Yeah. This year I started creating neon works of Rihanna lyrics. I’m a big fan of pop music, and I always find it interesting what we find acceptable and unacceptable. An example that I always say is that One Direction song that’s like, “You don’t know you’re beautiful, that’s what makes you beautiful.” That’s so deprecating and negative, whereas Rihanna’s lyrics are very sexually empowered. Like one of my lyrics was from “Rude Boy,” which is, “Baby, if I don’t feel it, I ain’t faking, no no.”
I’ve also been collecting text messages from the subjects I shoot. It’s really interesting what we say to each other.

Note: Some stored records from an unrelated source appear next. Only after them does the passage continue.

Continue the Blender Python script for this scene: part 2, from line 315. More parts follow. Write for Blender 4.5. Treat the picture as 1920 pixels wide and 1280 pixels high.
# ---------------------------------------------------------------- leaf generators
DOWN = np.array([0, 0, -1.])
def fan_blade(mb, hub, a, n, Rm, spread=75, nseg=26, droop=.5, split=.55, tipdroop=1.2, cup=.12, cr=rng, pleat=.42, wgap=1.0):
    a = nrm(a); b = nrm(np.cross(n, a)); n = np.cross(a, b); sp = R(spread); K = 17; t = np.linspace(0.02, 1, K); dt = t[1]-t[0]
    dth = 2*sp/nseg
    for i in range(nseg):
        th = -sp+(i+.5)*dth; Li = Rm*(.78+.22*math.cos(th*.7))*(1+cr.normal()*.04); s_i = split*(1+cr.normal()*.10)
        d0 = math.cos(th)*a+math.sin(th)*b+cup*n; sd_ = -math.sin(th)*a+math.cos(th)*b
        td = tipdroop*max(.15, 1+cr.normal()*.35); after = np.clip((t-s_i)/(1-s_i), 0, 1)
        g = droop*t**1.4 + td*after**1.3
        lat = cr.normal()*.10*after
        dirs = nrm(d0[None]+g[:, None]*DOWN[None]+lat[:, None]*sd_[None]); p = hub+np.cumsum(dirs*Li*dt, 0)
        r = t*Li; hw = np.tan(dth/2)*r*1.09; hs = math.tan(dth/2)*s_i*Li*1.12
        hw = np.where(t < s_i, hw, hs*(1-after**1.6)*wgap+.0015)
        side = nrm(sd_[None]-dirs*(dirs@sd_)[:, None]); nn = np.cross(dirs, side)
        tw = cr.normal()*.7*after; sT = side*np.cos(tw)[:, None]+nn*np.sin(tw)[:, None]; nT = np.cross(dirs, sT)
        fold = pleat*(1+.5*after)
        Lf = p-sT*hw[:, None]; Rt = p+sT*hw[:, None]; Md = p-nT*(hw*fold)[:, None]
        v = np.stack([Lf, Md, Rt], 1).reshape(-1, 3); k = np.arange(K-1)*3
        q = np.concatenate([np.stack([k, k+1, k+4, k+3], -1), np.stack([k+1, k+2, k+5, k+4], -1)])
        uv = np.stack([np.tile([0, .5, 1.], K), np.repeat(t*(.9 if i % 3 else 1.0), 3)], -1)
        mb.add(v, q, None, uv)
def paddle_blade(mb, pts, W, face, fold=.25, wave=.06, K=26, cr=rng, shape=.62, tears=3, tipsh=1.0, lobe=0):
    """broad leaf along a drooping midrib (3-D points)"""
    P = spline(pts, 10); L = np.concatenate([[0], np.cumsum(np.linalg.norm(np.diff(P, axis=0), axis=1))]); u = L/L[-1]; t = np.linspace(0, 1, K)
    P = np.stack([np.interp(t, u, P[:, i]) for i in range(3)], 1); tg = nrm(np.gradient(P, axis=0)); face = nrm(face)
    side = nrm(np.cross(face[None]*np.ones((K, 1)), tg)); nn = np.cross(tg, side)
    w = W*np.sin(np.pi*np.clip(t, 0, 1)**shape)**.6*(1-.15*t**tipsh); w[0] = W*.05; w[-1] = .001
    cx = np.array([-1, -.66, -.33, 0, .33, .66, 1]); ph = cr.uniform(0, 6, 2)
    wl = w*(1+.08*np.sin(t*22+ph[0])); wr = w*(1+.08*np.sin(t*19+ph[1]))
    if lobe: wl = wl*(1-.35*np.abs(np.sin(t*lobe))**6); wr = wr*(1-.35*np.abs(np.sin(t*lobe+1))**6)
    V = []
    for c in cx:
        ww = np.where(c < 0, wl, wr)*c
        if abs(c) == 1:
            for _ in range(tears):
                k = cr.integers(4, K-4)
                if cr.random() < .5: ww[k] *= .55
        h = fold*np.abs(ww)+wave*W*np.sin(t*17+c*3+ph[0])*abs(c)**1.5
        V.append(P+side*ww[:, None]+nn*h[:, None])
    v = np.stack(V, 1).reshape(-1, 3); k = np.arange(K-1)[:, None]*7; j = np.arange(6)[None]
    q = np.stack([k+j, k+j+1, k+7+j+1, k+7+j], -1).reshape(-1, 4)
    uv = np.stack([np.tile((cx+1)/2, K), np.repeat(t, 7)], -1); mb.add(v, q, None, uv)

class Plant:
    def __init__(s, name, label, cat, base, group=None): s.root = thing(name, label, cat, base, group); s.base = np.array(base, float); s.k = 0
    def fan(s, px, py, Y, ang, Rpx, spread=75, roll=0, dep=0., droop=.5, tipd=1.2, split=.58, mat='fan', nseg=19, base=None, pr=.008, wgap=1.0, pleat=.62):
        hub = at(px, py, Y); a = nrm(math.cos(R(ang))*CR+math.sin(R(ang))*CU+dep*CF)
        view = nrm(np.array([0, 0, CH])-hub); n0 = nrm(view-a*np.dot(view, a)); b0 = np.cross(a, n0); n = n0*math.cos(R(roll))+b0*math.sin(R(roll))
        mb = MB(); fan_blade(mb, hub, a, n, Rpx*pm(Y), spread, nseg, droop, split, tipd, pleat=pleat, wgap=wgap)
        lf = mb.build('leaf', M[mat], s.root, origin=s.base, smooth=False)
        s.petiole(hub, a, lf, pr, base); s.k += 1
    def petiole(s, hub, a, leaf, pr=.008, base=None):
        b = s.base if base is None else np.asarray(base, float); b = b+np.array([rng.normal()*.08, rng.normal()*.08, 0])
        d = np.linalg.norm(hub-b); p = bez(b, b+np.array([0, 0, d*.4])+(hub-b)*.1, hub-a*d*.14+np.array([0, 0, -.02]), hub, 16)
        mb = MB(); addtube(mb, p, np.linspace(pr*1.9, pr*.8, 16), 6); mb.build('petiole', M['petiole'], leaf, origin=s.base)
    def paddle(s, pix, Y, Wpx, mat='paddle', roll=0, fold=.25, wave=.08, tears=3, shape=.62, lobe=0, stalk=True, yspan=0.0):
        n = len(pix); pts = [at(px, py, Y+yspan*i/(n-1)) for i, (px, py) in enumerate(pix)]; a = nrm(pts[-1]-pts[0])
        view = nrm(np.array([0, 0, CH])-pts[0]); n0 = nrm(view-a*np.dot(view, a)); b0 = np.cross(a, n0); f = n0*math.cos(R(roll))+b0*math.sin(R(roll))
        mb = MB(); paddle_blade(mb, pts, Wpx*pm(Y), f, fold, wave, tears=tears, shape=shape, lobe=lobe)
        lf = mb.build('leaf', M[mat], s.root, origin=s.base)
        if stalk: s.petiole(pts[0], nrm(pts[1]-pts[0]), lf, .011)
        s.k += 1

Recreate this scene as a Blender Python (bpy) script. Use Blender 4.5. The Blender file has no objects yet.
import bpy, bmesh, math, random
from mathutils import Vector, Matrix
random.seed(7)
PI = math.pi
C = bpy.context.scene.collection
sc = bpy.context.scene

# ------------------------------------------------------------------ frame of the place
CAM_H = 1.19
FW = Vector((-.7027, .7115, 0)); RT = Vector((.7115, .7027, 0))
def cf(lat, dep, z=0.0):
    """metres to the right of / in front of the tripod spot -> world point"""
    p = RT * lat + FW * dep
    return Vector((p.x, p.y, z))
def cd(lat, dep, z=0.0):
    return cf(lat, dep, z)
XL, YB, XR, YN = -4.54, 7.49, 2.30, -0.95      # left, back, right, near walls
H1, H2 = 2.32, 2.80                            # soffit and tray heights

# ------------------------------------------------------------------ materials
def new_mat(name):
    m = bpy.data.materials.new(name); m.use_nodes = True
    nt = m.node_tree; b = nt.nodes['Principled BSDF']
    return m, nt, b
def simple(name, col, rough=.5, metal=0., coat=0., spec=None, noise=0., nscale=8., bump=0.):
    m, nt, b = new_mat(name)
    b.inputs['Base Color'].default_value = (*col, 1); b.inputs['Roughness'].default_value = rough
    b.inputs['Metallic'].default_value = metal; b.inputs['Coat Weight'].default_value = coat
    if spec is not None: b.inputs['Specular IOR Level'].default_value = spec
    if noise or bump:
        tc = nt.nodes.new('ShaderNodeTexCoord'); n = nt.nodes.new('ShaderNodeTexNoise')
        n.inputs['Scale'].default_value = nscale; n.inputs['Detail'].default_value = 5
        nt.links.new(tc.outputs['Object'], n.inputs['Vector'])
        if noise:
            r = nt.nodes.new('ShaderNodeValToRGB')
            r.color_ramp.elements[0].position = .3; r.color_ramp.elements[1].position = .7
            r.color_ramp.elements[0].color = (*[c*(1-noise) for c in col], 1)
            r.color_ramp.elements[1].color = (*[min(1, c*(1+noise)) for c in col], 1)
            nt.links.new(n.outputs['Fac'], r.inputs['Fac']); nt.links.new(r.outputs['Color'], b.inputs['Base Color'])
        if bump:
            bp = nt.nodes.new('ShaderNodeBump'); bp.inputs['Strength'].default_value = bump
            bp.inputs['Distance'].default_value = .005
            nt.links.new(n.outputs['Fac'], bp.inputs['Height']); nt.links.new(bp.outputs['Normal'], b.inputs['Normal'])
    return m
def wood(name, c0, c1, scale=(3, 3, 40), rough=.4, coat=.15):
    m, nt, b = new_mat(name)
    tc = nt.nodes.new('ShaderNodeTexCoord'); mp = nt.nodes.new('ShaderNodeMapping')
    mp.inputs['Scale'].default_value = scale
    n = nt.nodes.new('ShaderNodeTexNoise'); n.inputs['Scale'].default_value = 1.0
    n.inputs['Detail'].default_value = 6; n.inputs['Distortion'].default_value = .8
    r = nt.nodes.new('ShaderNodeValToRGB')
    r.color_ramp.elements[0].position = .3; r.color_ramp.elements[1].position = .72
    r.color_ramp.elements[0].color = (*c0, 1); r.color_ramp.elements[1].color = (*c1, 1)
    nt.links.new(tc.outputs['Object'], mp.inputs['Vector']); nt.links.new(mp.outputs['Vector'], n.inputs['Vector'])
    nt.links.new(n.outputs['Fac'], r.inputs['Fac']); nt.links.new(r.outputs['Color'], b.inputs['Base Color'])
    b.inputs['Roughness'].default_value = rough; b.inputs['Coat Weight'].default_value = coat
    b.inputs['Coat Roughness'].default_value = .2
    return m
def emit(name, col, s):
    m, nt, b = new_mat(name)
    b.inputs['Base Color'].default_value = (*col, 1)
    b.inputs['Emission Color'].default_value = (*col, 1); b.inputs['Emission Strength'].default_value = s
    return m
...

The ones I picked are really self-deprecating, horrible ones that I find I will say about myself, or I’ll say to others, just like common things. I wanted to put it up in a solid neon to show the ridiculousness of it.
Some of your recent work — like the bloody-vagina shirt you designed for American Apparel this fall — has been met with pretty inflammatory responses in the media. Has that influenced the way you approach your work at all?
I’m never surprised at the responses, because that’s why I’m creating these works — because they aren’t accepted. I don’t intentionally say, I’m going to create this image to get a rise out of people, but it’s still interesting to me how shocking these everyday things are to people. It makes me want to work harder and create more things that people aren’t comfortable with and that they need to get comfortable with.
What’s the significance of the title “Discharge”?
Well, it’s a natural thing that happens for girls that is seen as so dirty — it’s actually the body cleaning itself out, but it’s also this weird, embarrassing thing that we have in our underwear all the time. But I just thought it was funny and made sense, because I’ve been creating this work to cleanse myself, almost. But sometimes the work that I create is seen as gross, when it’s really this positive thing.